▸ WHAT TO PRODUCE: Collect all lines from the records below that include the word "part".

━━━━━ AVAILABLE DATA

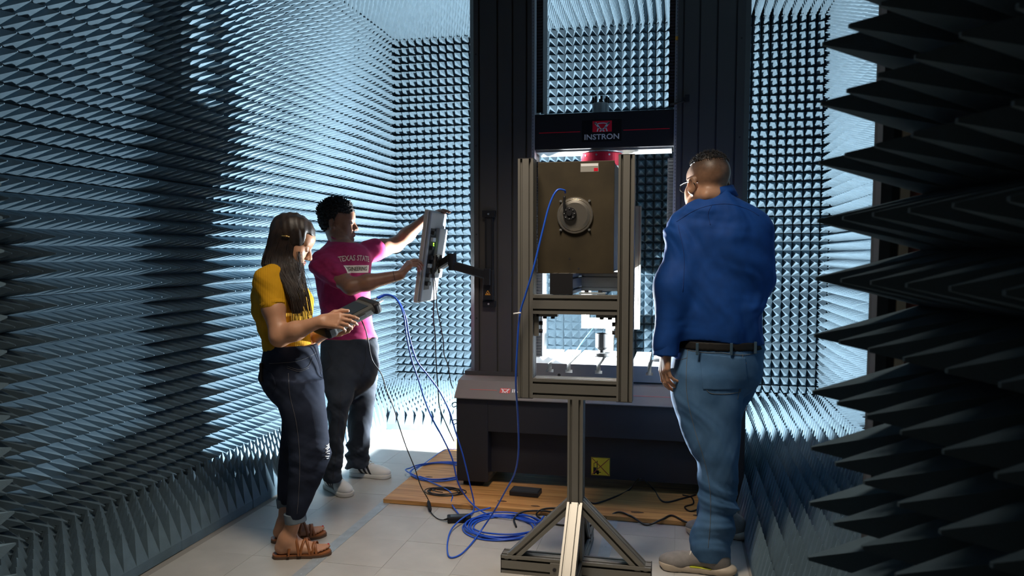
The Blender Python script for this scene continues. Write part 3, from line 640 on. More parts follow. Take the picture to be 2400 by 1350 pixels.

━━━━━━━━━━
━━━━━ AVAILABLE DATA

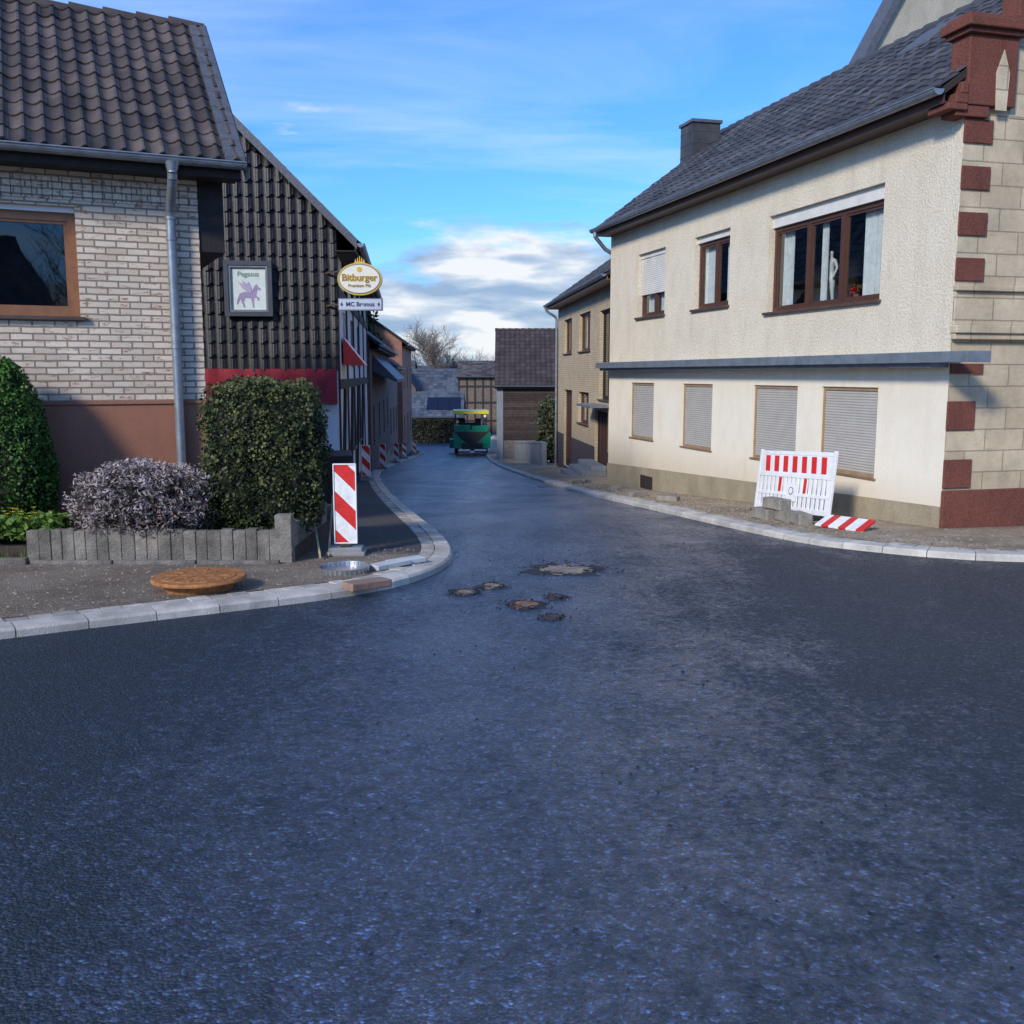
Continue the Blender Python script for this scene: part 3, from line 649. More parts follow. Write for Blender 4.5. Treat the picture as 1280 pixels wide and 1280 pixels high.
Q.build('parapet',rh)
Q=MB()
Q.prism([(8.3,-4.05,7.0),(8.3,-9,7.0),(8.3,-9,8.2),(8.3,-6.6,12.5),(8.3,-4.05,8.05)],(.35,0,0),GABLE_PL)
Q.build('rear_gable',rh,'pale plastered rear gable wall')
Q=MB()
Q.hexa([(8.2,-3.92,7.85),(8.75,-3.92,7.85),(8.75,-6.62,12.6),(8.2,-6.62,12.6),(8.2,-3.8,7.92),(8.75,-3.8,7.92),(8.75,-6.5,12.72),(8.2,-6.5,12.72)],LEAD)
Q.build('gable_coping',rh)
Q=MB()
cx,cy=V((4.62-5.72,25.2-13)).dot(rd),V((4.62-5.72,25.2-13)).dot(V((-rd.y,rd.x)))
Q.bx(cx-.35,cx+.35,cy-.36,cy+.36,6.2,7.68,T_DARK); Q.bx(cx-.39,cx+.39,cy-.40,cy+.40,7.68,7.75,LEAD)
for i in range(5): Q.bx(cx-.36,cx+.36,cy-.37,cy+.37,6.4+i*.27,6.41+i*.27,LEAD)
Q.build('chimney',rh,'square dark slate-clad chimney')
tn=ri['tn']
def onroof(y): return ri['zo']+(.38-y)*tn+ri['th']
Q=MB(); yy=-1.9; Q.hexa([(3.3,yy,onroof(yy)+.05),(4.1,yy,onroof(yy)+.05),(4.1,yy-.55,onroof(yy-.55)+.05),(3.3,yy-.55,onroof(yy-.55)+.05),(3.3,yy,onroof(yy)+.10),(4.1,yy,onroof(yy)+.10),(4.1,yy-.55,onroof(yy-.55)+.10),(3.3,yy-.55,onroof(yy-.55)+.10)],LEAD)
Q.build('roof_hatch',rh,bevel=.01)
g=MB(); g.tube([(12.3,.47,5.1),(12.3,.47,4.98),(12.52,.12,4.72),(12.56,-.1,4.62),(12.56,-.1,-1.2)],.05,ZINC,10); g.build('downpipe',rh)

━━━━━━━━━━

▸ REPLY TO THE TASK:
The Blender Python script for this scene continues. Write part 3, from line 640 on. More parts follow. Take the picture to be 2400 by 1350 pixels.
Continue the Blender Python script for this scene: part 3, from line 649. More parts follow. Write for Blender 4.5. Treat the picture as 1280 pixels wide and 1280 pixels high.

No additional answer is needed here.